Earnings Outlook: AI demand modestly slows from current levels. Magnificent Seven earnings growth cools from torrid 2023 levels while broader market earnings growth continues to improve.
S&P 500 earnings may reach $240-$248 in 2024, $260-$275 in 2025, and $280-$300 in 2026, with equity multiples at 19.5x-21.5x forward earnings, resulting in an S&P 500 index level between 5,500 and 6,000 and a total return of -4.0% to +4.5%.
Scenario C: Pessimistic Case
The pessimistic scenario anticipates a deeper economic slowdown, possibly leading to a recession.
Economic deterioration accelerates due to depleted consumer savings, triggering layoffs, or external factors like a European recession or resurgent inflation that could prompt new Fed rate hikes.

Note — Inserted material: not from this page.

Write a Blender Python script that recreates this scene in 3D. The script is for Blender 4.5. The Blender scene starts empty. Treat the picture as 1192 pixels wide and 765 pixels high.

Recession and Market Decline: The recession would be more profound, with S&P 500 earnings forecasted at $240-$245 in 2024, followed by a 10% decline in 2025 before potential recovery in 2026.
Market Implications: The S&P 500 could drop by 20% within 6-12 months as expectations adjust, but a quicker Fed pivot to easing may trigger a strong market rebound.
At present, Scenarios A and B appear more plausible than Scenario C, with markets increasingly pricing in a “Goldilocks” scenario—characterized by robust earnings growth alongside declining inflation and interest rates.
Supporting Factors: The U.S. consumer remains generally healthy, with unemployment still at historically low levels, strong AI-related demand reamins robust and corporate earnings growth remains strong. Additionally, easing cycles by the Fed and other central banks provide a favorable macroeconomic backdrop. Historically, the fourth quarter has tended to be a strong period for equity markets.
Caution Advised: Despite these positive dynamics, the significant increase in equity valuations over the past 18 months, coupled with ongoing macroeconomic and geopolitical risks, suggests caution. We recommend avoiding substantial new equity allocations at current levels.
Longer-term Outlook: 7-year expected returns for equities are in the range of 6.0%-7.0%, which is lower than historical averages, reflecting elevated valuations. There is potential for heightened volatility.